Stichflammen von bis zum 1-2 m Höhe sind bei schwarzem Rauchpulver keine
Seltenheit. Durch den enthaltenen Sprengstoff ist eine Selbstexplosion
durchaus möglich. So testete die Polizei mehrfach mit dem sogenannten
Hammertest. D.h. sie ließen einen Hammer auf die sichergestellt Menge
fallen und beobachteten die Wirkung. Hierbei stellte es sich heraus, daß
eine große Menge dadurch explodierte. Fällt also der
Träger dieses Stoffes unglücklich, könnte er einfach in Flammen
aufgehen. Die toxische Wirkung der Rauchpulver sollte auch nicht
verheimlicht werden, es gilt als höchstgefährlich für die Atemwege und
krebserregend. Von Panikwirkungen auf umstehende unbeteiligte Zuschauer,
die wie blind durcheinandern laufen könnten, ganz zu schweigen. Ein
Wunder, daß bislang noch niemand ernsthaft zu Schaden gekommen ist.

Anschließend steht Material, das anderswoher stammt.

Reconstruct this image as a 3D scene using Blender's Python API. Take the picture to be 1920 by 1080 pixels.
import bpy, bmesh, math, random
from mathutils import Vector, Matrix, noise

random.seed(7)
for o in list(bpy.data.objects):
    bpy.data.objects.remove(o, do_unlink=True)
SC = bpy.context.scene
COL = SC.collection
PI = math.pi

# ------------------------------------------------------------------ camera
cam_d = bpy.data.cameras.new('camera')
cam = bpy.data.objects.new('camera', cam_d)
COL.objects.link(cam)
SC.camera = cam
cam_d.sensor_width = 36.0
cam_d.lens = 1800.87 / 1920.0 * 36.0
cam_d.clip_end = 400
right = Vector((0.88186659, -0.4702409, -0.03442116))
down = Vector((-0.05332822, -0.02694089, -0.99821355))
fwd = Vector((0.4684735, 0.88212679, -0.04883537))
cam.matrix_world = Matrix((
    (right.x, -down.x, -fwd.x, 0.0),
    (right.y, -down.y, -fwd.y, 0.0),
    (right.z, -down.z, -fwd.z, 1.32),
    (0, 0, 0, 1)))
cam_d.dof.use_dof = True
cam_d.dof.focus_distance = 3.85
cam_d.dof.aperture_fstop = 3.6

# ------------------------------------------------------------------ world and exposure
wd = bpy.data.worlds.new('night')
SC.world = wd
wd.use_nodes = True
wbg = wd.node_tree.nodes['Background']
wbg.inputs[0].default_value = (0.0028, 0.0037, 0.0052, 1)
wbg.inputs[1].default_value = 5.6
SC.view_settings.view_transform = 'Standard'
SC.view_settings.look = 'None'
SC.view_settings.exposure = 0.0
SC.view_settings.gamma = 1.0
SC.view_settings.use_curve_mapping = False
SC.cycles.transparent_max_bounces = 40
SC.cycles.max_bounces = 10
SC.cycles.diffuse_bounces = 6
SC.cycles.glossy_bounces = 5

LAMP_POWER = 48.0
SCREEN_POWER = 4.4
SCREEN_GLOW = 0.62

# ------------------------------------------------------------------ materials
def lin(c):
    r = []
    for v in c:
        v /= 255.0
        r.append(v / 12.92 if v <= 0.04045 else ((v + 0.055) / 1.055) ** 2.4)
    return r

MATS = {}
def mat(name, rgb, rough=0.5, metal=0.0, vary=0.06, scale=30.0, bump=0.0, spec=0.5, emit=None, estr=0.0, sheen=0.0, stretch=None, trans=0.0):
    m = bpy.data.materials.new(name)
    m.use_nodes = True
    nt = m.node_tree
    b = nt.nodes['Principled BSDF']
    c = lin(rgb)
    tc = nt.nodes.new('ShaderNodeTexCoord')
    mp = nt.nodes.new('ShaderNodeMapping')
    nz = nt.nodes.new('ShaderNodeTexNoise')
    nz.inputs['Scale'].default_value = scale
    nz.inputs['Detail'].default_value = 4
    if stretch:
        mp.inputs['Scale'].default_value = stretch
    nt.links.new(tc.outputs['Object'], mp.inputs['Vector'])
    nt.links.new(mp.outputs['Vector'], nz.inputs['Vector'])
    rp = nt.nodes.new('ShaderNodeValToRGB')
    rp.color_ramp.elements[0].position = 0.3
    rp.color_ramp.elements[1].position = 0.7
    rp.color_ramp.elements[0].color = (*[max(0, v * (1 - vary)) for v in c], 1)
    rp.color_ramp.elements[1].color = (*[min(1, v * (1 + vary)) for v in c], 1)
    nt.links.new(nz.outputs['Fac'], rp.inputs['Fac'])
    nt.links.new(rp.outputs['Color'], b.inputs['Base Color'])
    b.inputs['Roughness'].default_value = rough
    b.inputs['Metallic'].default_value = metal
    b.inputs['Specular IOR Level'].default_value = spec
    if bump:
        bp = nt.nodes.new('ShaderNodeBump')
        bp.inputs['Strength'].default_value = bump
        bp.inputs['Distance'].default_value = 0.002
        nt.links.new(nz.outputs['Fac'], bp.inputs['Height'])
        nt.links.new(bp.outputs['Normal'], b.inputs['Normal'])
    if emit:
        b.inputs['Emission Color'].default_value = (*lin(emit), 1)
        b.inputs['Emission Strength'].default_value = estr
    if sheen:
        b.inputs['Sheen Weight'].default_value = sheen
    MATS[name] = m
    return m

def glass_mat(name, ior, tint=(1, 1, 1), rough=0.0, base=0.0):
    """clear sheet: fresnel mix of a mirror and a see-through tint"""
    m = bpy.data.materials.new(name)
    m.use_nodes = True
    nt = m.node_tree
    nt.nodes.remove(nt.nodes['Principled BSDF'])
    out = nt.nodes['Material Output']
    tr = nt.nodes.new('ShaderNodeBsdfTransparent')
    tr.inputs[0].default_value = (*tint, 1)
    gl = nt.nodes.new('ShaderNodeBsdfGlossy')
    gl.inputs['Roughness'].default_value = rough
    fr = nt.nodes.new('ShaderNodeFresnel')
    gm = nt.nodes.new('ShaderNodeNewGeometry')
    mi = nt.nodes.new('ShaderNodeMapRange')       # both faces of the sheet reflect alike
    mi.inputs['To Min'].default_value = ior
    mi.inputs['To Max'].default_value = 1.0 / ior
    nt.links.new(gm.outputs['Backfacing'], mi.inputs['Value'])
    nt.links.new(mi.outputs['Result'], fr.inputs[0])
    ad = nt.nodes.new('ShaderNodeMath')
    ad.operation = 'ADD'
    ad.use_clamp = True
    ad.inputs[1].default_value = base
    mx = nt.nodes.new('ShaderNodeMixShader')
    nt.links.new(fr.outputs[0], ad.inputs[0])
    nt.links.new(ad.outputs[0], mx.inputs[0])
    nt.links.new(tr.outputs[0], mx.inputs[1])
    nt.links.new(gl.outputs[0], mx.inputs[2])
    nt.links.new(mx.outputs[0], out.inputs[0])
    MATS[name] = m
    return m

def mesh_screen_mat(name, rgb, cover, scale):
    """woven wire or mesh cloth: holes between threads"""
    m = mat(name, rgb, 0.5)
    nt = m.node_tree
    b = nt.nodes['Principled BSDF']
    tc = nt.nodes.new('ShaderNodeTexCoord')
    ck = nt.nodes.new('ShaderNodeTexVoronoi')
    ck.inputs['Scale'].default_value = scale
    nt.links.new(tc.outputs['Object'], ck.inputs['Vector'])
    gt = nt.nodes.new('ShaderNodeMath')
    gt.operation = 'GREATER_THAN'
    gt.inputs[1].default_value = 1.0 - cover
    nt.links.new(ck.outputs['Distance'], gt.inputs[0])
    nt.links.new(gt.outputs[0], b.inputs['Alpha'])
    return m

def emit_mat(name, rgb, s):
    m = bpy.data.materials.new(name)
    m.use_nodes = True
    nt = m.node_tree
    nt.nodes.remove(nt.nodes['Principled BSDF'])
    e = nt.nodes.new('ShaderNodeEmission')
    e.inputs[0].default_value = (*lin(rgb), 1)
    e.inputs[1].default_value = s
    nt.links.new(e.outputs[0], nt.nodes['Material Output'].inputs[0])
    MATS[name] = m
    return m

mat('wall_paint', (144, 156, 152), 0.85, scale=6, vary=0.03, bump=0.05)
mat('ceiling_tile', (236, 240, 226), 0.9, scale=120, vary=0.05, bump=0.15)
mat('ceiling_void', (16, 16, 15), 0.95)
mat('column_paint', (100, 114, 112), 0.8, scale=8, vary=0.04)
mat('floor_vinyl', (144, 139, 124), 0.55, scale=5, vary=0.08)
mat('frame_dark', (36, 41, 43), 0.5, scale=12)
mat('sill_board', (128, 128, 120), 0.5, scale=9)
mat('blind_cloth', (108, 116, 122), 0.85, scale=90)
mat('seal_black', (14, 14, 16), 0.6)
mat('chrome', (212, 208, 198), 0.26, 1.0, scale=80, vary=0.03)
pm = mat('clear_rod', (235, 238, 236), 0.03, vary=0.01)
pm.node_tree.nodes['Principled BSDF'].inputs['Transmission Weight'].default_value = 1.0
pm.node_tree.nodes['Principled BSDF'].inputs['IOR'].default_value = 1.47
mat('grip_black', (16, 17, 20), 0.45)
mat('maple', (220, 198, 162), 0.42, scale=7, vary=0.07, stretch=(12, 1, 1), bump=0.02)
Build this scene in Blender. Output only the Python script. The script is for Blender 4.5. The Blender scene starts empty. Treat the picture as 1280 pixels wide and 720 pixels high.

Abgesehen davon ist es meiner Meinung nach vollkommen unkreativ, ein
paar Gramm Rauch anzünden kann jeder.
Ähnliches gilt für die zweifellos schön anzusehenden Bengalischen Fackeln, die eine Temperatur von ca. 1.800oC entwickeln und dabei durch das menschliche Fleisch gehen können, wie ein warmes Messer durch die Butter. Bedenkt man, daß viele dieser Fackeln einfach mitten in der Menge gezündet und weggeworfen werden, grenzt es auch hier an ein Wunder, daß scheinbar noch nichts ernsthaftes passiert ist.
Ultragruppen in Frankfurt und Köln haben sich nun von dieser Zündelei losgesagt und dürfen seitdem wieder ungehindert Doppelhalter im Stadion mitführen, Choreographien veranstalten und ähnliches. Sicherlich ein guter Weg, zumal Stadien wie das unsrige nicht gerade für Rauchbomben geeignet sind.
Michael Meier und die Spielabbrüche
Auf diesen Punkt bezog sich dann auch unser aller Manager Michael Meier, als er via Dortmunder Lokalpresse verlauten ließ, daß er dahinter eine - ich zitiere - "organisierte Entwicklung innerhalb einer ganz bestimmten Fan-Szene mit dem Ziel, Spielabbrüche zu provozieren und so auf die Kommerzialisierung des Fußballs hinzuweisen." Wen er damit gemeint haben will, dürfte ohne Zweifel sein. Welcher Teufel ihn bei dieser Aussage geritten hat, jedoch viel mehr. Welche Fan-Szene zündelt denn? Sind es wirklich immer die "Ultras" oder nicht doch auch immer wieder der "Otto-Normal-Fan", der es einfach geil findet, wenn er einen Bengalo oder gar Rauch zündet? Auch am Samstag wurde wieder einmal Rauch auf der Südtribüne gezündet und der kam garantiert nicht aus dem Block der "Ultra-orientierten" Anhänger oben in Block 82. Das schlimmste aber an dieser Aussage dürfte sein, daß er den Fans tatsächlich unterstellt, Spielabbrüche provozieren zu wollen. Doch das will - so behaupte ich - sicherlich keiner derjenigen, der zündelt. Und durch die Bemerkung, daß man auf die Kommerzialisierung des Fußballs hinweisen wolle, fühlen sich sicherlich viele Pro15:30-Aktivisten diskreditiert. Was haben Gegner der Kommerzialisierung mit Rauch zu tun? Das hat wohl kaum zwingend miteinander zu schaffen, oder? Im übrigen noch ein paar Beispiele Herr Meier: wollten die BVB-Fans in den 90er Jahren ständig Spielabbrüche provozieren, als wir Woche für Woche dutzende Bengalos auf der kleinen Südtribüne zündeten?
Oder der DFB, als er dem VfL Bochum den Versuch des legalen Abbrennens vor der Tribüne gestattete? Oder die italienischen Vereine, bei denen zu einem großen Teil das Abbrennen kontrolliert und damit legal erfolgt? Sind diese Vereine gar Feinde des Kommerzes? Wohl kaum, oder? Warum wird es nicht mal probiert, ein paar Bengalos vor der Tribüne abzubrennen?
Das Rauch verboten bleibt, ist völlig klar und sollte auch meiner Meinung nach nicht zur Diskussion stehen, aber Fackeln und kleine Feuerwerke verhelfen zu einer einzigartigen Atmosphäre. Gerade wenn man an Abendspiele denkt. Dazu kommt noch, daß uns die Bilder aus Italien, Spanien und Frankreich immer wieder als südländische Begeisterung verkauft werden. Wird jedoch in Deutschland ein Bengalo gezündet, spricht alles von Chaoten und "Feinden des Fussballs". Wo ist da noch die Verhältnismäßigkeit?